How TRI integrates with syngas conversion technologies
Biorefineries
A biorefinery is a facility that integrates biomass conversion processes and equipment to produce renewable fuels, power, and chemicals from biomass. The biorefinery concept is analogous to today's petroleum refineries, which produce multiple fuels and products from petroleum. Industrial biorefineries have been widely identified as the most promising route to the creation of a new bio-based fuels and chemicals industry.
By producing multiple products, a biorefinery can take advantage of the differences in biomass components and intermediates and maximize the value derived from the biomass feedstock. With the appropriate design and technologies in place, biorefineries can produce a wide array of renewable biofuels, green energy and electricity and high-value chemicals, all on a carbon neutral basis - a vast environmental improvement over the burning of fossil fuels.
So, in addition to being a crucial part of the solution to the world’s energy needs from the supplier side, such biorefineries are themselves operating in the cleanest and greenest ways possible, from the consumer side. This is just the type of innovative, technological breakthrough that current energy and environmental imperatives – as well as geopolitical and security concerns – are demanding of the world’s developed nations.
Investors, industry, academics, policy-makers, mainstream media and citizens alike are converging on the vital need for different, better and expanded solutions to the world’s energy challenges.
Bio-based Combined Heat and Power
The majority of the power generated today is based on the simple Rankine cycle, using steam generated by combustion of coal, natural gas or biomass. The efficiency of power generation from these sources can be substantially increased if combined cycle systems are employed. Gasification of forest residuals, agricultural wastes, black liquor and other biomass sources using the TRI steam reformer generates a high-quality syngas, and once the syngas is appropriately conditioned, it can be fired in a gas turbine to generate green power at very high efficiencies.
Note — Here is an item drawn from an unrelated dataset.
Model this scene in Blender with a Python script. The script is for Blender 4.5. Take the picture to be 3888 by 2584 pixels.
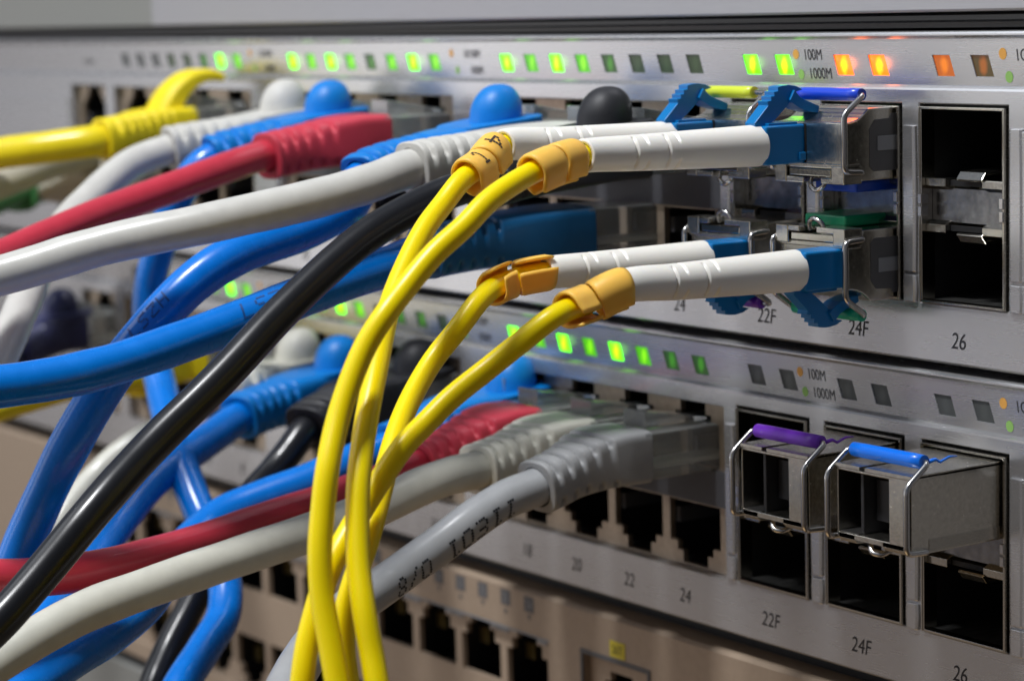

The hot exhaust gasses from the gas turbine are combined with the flue gas from the TRI pulsed combustion heaters to generate high pressure steam in the HRSG. Additional high pressure steam is generated in the heat recovery systems of the syngas clean-up section. The high pressure steam is routed to a steam turbine to generate still more green power. Hot water, generated through the integrated heat recovery systems, can be utilized by the host to further reduce energy demands.
Fossil Fuel Replacement
TRI’s biomass steam reforming technology can be employed at commercial scale to significantly reduce on-site fossil fuel use, thereby lowering greenhouse gases and reducing the environmental footprint of the facility. TRI’s biomass-derived syngas can completely displace natural gas use at even the most energy-intensive sites, reducing costs and eliminating reliance on highly price-volatile natural gas and fuel oil. Gasification of forest residuals, agricultural wastes and other biomass sources using the TRI steam reformer generates a high-quality syngas, and once the syngas is appropriately conditioned, it can be used in boilers, lime kilns, lumber kilns and fired heaters. Hot water and steam generated through the integrated heat recovery systems can be utilized at the site to further reduce energy demands.
Black Liquor Gasification
TRI’s black liquor steam reforming gasification makes the pulp mill recovery cycle more efficient and flexible. It utilizes indirect heating of a steam-fluidized bed of sodium carbonate solids to recover energy and cooking chemicals. Black liquor is injected directly into the bed where the liquor droplets uniformly coat the bed solids, resulting in high rates of heating, pyrolysis and steam reforming. Bed temperatures are maintained at 1,150°F (620°C); thereby avoiding liquid smelt formation and the associated smelt-water explosion hazards. In the absence of oxygen, steam reacts endothermically with the black liquor char to produce a medium-Btu syngas rich in hydrogen. Sulfur (if present) and sodium are effectively separated in the reducing atmosphere of the steam reformer. Sodium is recovered as dry sodium carbonate (Na2CO3) drained from the bottom of the reformer. Sulfur is recovered as hydrogen sulfide (H2S) in the syngas stream. The separation of sodium and sulfur provides the unique opportunity to implement alternative cooking chemistries with enhanced fiber yield and reduced bleaching chemical consumption.